# [Dataset excerpt]
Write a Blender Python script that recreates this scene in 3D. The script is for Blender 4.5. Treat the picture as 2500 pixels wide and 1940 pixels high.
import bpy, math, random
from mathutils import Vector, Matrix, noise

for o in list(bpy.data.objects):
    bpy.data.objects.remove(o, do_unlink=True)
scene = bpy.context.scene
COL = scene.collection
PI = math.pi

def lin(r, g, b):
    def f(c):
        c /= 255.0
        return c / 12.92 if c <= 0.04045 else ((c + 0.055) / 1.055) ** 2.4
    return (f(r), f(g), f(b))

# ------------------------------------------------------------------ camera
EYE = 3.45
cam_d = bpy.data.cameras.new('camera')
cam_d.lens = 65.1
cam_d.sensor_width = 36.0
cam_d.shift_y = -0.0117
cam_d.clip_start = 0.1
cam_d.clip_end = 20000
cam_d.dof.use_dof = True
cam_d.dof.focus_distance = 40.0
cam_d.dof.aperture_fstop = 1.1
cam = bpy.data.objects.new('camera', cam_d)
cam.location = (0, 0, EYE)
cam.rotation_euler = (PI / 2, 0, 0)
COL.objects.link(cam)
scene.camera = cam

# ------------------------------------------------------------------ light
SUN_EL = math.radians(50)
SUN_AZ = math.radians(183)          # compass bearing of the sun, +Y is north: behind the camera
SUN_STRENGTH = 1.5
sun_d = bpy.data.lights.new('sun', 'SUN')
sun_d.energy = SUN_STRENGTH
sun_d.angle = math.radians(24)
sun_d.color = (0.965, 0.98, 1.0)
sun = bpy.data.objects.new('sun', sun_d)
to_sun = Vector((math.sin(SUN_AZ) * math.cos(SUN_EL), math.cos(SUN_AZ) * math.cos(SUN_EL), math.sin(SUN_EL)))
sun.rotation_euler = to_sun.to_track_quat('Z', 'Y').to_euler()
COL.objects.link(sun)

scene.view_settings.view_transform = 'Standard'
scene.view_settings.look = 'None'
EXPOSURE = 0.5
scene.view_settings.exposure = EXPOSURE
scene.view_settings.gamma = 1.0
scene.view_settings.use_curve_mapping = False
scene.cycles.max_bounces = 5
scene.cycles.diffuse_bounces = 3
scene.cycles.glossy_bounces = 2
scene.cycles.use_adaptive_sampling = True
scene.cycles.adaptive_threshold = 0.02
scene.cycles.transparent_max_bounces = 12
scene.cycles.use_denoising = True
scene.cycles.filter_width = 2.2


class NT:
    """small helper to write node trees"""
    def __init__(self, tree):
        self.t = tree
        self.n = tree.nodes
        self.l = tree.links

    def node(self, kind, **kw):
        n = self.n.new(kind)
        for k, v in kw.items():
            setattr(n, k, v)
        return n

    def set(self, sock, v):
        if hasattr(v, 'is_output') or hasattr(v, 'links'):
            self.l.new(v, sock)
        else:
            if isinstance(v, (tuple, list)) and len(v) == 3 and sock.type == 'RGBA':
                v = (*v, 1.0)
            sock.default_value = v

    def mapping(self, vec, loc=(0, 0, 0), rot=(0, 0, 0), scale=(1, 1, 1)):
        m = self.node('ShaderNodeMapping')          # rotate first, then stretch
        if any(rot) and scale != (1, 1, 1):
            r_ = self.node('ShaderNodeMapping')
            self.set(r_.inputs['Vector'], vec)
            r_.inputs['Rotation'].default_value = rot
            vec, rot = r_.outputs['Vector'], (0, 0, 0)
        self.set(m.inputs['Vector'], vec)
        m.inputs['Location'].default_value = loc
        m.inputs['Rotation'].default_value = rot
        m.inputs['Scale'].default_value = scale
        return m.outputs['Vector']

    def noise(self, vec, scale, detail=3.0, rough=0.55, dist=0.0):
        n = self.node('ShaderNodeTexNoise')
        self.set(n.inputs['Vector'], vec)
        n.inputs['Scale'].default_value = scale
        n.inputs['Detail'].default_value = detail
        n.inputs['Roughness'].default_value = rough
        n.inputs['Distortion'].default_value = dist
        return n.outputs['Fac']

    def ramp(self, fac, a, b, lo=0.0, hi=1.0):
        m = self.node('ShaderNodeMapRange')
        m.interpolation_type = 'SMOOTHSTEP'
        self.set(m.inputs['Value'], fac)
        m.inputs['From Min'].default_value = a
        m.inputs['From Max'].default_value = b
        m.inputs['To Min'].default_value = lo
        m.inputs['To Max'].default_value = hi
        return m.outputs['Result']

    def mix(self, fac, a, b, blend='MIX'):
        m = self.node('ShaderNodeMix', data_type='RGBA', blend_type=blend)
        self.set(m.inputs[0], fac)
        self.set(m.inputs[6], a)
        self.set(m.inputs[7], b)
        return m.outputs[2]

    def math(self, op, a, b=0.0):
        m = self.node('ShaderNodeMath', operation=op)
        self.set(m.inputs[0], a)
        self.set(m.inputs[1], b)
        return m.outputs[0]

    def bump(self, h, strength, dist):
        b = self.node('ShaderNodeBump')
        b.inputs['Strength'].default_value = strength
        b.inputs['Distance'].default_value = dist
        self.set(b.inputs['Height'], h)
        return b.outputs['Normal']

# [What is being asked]
Retype only the lines running from the top of the listing to the line that holds "scene.camera = cam", both ends included.

# [Task result]
Write a Blender Python script that recreates this scene in 3D. The script is for Blender 4.5. Treat the picture as 2500 pixels wide and 1940 pixels high.
import bpy, math, random
from mathutils import Vector, Matrix, noise

for o in list(bpy.data.objects):
    bpy.data.objects.remove(o, do_unlink=True)
scene = bpy.context.scene
COL = scene.collection
PI = math.pi

def lin(r, g, b):
    def f(c):
        c /= 255.0
        return c / 12.92 if c <= 0.04045 else ((c + 0.055) / 1.055) ** 2.4
    return (f(r), f(g), f(b))

# ------------------------------------------------------------------ camera
EYE = 3.45
cam_d = bpy.data.cameras.new('camera')
cam_d.lens = 65.1
cam_d.sensor_width = 36.0
cam_d.shift_y = -0.0117
cam_d.clip_start = 0.1
cam_d.clip_end = 20000
cam_d.dof.use_dof = True
cam_d.dof.focus_distance = 40.0
cam_d.dof.aperture_fstop = 1.1
cam = bpy.data.objects.new('camera', cam_d)
cam.location = (0, 0, EYE)
cam.rotation_euler = (PI / 2, 0, 0)
COL.objects.link(cam)
scene.camera = cam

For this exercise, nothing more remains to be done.